StochasticGW-GPU: rapid quasi-particle energies for molecules beyond 10000 atoms
Phillip S. Thomas, Minh Nguyen, Dimitri Bazile, Tucker Allen, Barry Y. Li, Wenfei Li, Daniel Neuhauser, Mauro Del Ben, Jack Deslippe
TL;DR
This work addresses the high cost of obtaining quasi-particle energies within the GW framework for very large systems. It extends stochastic GW with stochastic Resolution of Identity ($sROI$) and a gapped filtering strategy to GPU hardware, achieving near-linear scaling of the dominant steps and substantial speedups. The authors demonstrate QP energies for hydrogen-passivated silicon clusters up to $10001$ atoms (35144 electrons) with statistical error below $0.03$ eV, completing runs in minutes on large GPU deployments.

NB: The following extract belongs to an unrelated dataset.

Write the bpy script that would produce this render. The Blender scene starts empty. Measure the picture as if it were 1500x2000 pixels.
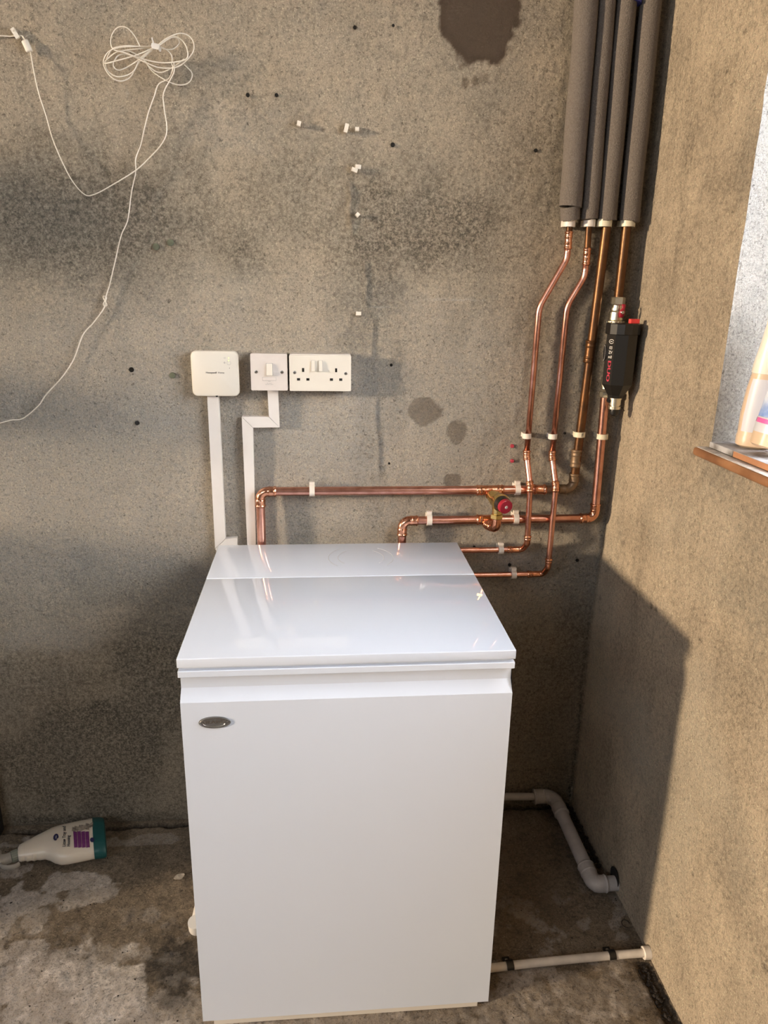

The approach enables routine excited-state calculations for systems far beyond previous CPU-only capabilities, with significant implications for materials discovery and large-scale electronic structure studies.
Abstract
$\mathtt{StochasticGW}$ is a code for computing accurate Quasi-Particle (QP) energies of molecules and material systems in the GW approximation. $\mathtt{StochasticGW}$ utilizes the stochastic Resolution of the Identity (sROI) technique to enable a massively-parallel implementation with computational costs that scale semi-linearly with system size, allowing the method to access systems with tens of thousands of electrons. We introduce a new implementation, $\mathtt{StochasticGW-GPU}$, for which the main bottleneck steps have been ported to GPUs and which gives substantial performance improvements over previous versions of the code. We showcase the new code by computing band gaps of hydrogenated silicon clusters ($\textrm{S}\textrm{i}_{\textrm{x}}\textrm{H}_{\textrm{y}}$) containing up to 10001 atoms and 35144 electrons, and we obtain individual QP energies with a statistical precision of better than $\pm0.03$ eV with times-to-solution on the order of minutes.